Prayer: Father of lights, thank You that Your goodness is no mood. Help me trust Your steady, unchanging, perfect heart.

Yes Means Yes

James 5:12
Above all, my brothers, do not swear, not by heaven or earth or by any other oath. Simply let your “Yes” be yes, and your “No,” no, so that you will not fall under judgment.

When James says, “Above all,” it feels like he is tapping us on the shoulder. Pay attention. This matters. He is not talking about salty language or swear words. He is talking about keeping your word.

I love how simple this is. Just say yes. Just say no. No additional promises, no pinky swears needed. Kids cross their fingers and hope it covers the lie. Grownups who follow Jesus do something better. They keep their word.

James is reflecting what Jesus said In Matthew 5:37,

“Simply let your ‘Yes’ be yes, and your ‘No,’ no. Anything more comes from the evil one.”

People in His day would swear by heaven or by earth to make their words sound stronger. Jesus cut through all of that. He was not looking for dramatic promises. He was looking for honest hearts.

If your character is steady, you do not need extra guarantees. Your word stands on its own.

Imagine being the kind of person whose word does not need additional qualifiers. When you say you will show up, you show up. When you say you are sorry, you mean it.

Your believable “Yes” is an indicator of your character.

I’m Lonnie Davis, and these are thoughts worth thinking. 

Suggested Prayer. Jesus, make my words simple and true, and help my life back up every promise I speak.

Final Mercy

James 2:13

“For judgment without mercy will be shown to anyone who has not been merciful. Mercy triumphs over judgment.”

As a child, I lay wide-eyed while a well-meaning aunt shared bedtime stories of the world’s end. Instead of sweet dreams, I remember dreams of a terrifying line stretching toward a high, white throne where a stern Judge waited. I spent years dreading that day of “just” reckoning. But life has taught me a different longing. 

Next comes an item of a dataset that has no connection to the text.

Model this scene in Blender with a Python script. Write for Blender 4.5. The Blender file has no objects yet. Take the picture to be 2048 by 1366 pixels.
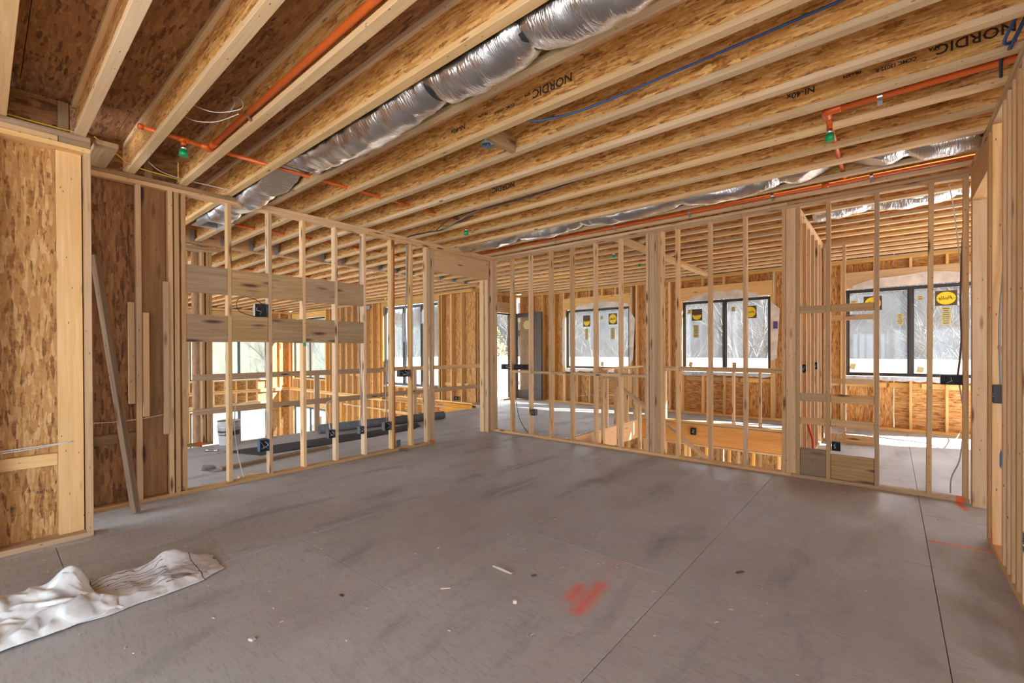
import bpy, bmesh, math, random
from mathutils import Vector, Matrix, noise
random.seed(7)
SC = bpy.context.scene
COL = SC.collection
R = math.radians

# ---------------------------------------------------------------- camera
CAM_F, CAM_HY, CAM_AL, CAM_H, CAM_P, CAM_R = 898.7957, 706.0828, .7012, 1.427, -.0052, -.0041
def make_camera():
    fw = Vector((-math.sin(CAM_AL)*math.cos(CAM_P), math.cos(CAM_AL)*math.cos(CAM_P), math.sin(CAM_P)))
    r = Vector((math.cos(CAM_AL), math.sin(CAM_AL), 0)); u = r.cross(fw)
    r2 = r*math.cos(CAM_R) + u*math.sin(CAM_R); u2 = -r*math.sin(CAM_R) + u*math.cos(CAM_R)
    cd = bpy.data.cameras.new('camera'); c = bpy.data.objects.new('camera', cd); COL.objects.link(c)
    m = Matrix((r2, u2, -fw)).transposed().to_4x4(); m.translation = (0, 0, CAM_H); c.matrix_world = m
    cd.sensor_fit = 'HORIZONTAL'; cd.sensor_width = 36; cd.lens = CAM_F/2048*36
    cd.shift_y = (CAM_HY-683)/2048; cd.clip_start = .02; cd.clip_end = 400
    SC.camera = c
make_camera()
# ---------------------------------------------------------------- world, sun, exposure
SC.view_settings.view_transform = 'Standard'; SC.view_settings.look = 'None'
SC.view_settings.gamma = 1; SC.view_settings.use_curve_mapping = False
SC.view_settings.exposure = 1.6
W = bpy.data.worlds.new('sky'); SC.world = W; W.use_nodes = True
bg = W.node_tree.nodes['Background']; bg.inputs[0].default_value = (.83, .915, 1.0, 1); bg.inputs[1].default_value = 2.5
sd = bpy.data.lights.new('sun', 'SUN'); sd.energy = 24; sd.angle = R(.6); sd.color = (1, .95, .89)
so = bpy.data.objects.new('sun', sd); COL.objects.link(so)
SUN = Vector((-.80, -.34, -.48)).normalized()
so.rotation_euler = SUN.to_track_quat('-Z', 'Y').to_euler()
try:
    SC.cycles.max_bounces = 10; SC.cycles.diffuse_bounces = 6; SC.cycles.transparent_max_bounces = 12
    SC.cycles.sample_clamp_indirect = 6; SC.cycles.caustics_reflective = False; SC.cycles.caustics_refractive = False
    SC.cycles.use_denoising = True
except Exception: pass
# ---------------------------------------------------------------- materials
class NT:
    def __init__(s, name):
        s.m = bpy.data.materials.new(name); s.m.use_nodes = True; s.t = s.m.node_tree; s.n = s.t.nodes; s.b = s.n['Principled BSDF']
    def node(s, t, **k):
        n = s.n.new(t)
        for a, v in k.items(): setattr(n, a, v)
        return n
    def L(s, a, b): s.t.links.new(a, b)
    def val(s, sock, v):
        if hasattr(v, 'default_value') or hasattr(v, 'is_linked'): s.L(v, sock)
        else: sock.default_value = v
    def math(s, op, a, b=0, clamp=False):
        n = s.node('ShaderNodeMath', operation=op); n.use_clamp = clamp; s.val(n.inputs[0], a); s.val(n.inputs[1], b); return n.outputs[0]
    def vmath(s, op, a, b):
        n = s.node('ShaderNodeVectorMath', operation=op); s.val(n.inputs[0], a); s.val(n.inputs[1], b); return n.outputs[0]
    def mix(s, f, a, b, mode='MIX'):
        n = s.node('ShaderNodeMix', data_type='RGBA', blend_type=mode); s.val(n.inputs[0], f)
        s.val(n.inputs[6], a if hasattr(a, 'is_linked') else (*a, 1)); s.val(n.inputs[7], b if hasattr(b, 'is_linked') else (*b, 1)); return n.outputs[2]
    def ramp(s, f, stops, interp='LINEAR'):
        n = s.node('ShaderNodeValToRGB'); cr = n.color_ramp; cr.interpolation = interp
        while len(cr.elements) < len(stops): cr.elements.new(.5)
        for e, (p, c) in zip(cr.elements, stops): e.position = p; e.color = (*c, 1) if len(c) == 3 else c
        s.L(f, n.inputs[0]); return n.outputs[0]
    def noise(s, v, scale, detail=3, rough=.55, dist=0):
        n = s.node('ShaderNodeTexNoise'); s.L(v, n.inputs['Vector']); n.inputs['Scale'].default_value = scale
        n.inputs['Detail'].default_value = detail; n.inputs['Roughness'].default_value = rough; n.inputs['Distortion'].default_value = dist; return n.outputs[0]
    def voro(s, v, scale=1, feature='F1', rnd=1):
        n = s.node('ShaderNodeTexVoronoi', feature=feature); s.L(v, n.inputs['Vector']); n.inputs['Scale'].default_value = scale; n.inputs['Randomness'].default_value = rnd; return n
    def mapp(s, v, sc=(1, 1, 1), rot=(0, 0, 0), loc=(0, 0, 0)):
        n = s.node('ShaderNodeMapping'); s.L(v, n.inputs[0]); n.inputs['Scale'].default_value = sc; n.inputs['Rotation'].default_value = rot; n.inputs['Location'].default_value = loc; return n.outputs[0]
    def objco(s, rnd=True):
        v = s.node('ShaderNodeTexCoord').outputs['Object']
        if rnd:
            r = s.node('ShaderNodeObjectInfo').outputs['Random']; s.rand = r
            c = s.node('ShaderNodeCombineXYZ'); s.L(s.math('MULTIPLY', r, 37.), c.inputs[0]); s.L(s.math('MULTIPLY', r, 91.), c.inputs[1]); s.L(s.math('MULTIPLY', r, 53.), c.inputs[2])
            v = s.vmath('ADD', v, c.outputs[0])
        return v
    def bump(s, h, st=.3, d=.01):
        n = s.node('ShaderNodeBump'); n.inputs['Strength'].default_value = st; n.inputs['Distance'].default_value = d; s.L(h, n.inputs['Height']); s.L(n.outputs[0], s.b.inputs['Normal'])
    def node_x(s, v):
        n = s.node('ShaderNodeSeparateColor'); s.L(v, n.inputs[0]); return n.outputs[0]
    def col(s, c):
        s.val(s.b.inputs['Base Color'], c if hasattr(c, 'is_linked') else (*c, 1)); return s
    def rough(s, r): s.val(s.b.inputs['Roughness'], r); return s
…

I don’t want a day of perfect justice; I want a day of perfect mercy. To be a Christian is to realize that the inexcusable in us has already been pardoned. When we extend that same grace to others, the scales tip. Justice may demand a price, but mercy pays the tab. In the end, the gavel falls, not with a crash, but with a whisper: “Blessed are the merciful, for they shall receive mercy.” (Matthew 5:7)

I’m Lonnie Davis, and these are thoughts worth thinking. 

Suggested Prayer: Lord, replace my fear of You with a love for Your grace. Help me extend the mercy I desperately need.

Prayer for Healing

James 5:16

“Therefore confess your sins to each other and
pray for each other so that you may be healed.”

In this simple sentence, God ties healing to honesty and openness. That connection is easy to read and hard to live. It is much simpler to talk about our victories. We share our successes without hesitation. But this verse invites us to share something far more tender. It calls us to confess.

Confession requires vulnerability. It means admitting our sin to someone we trust. That does not mean broadcasting every sin to everyone around us. Wisdom still matters. But it does mean finding that one faithful friend and opening our hearts.  Someone who will listen without judgment. And someone who will pray.

When we step into that light, prayer follows. And where prayer and honesty meet, healing begins. Real healing! The kind that reaches deep into hidden places.

I’m Lonnie Davis, and these are thoughts worth thinking. 

Prayer: Father, give me two things: the courage to be honest and a faithful friend who will pray with me for my healing.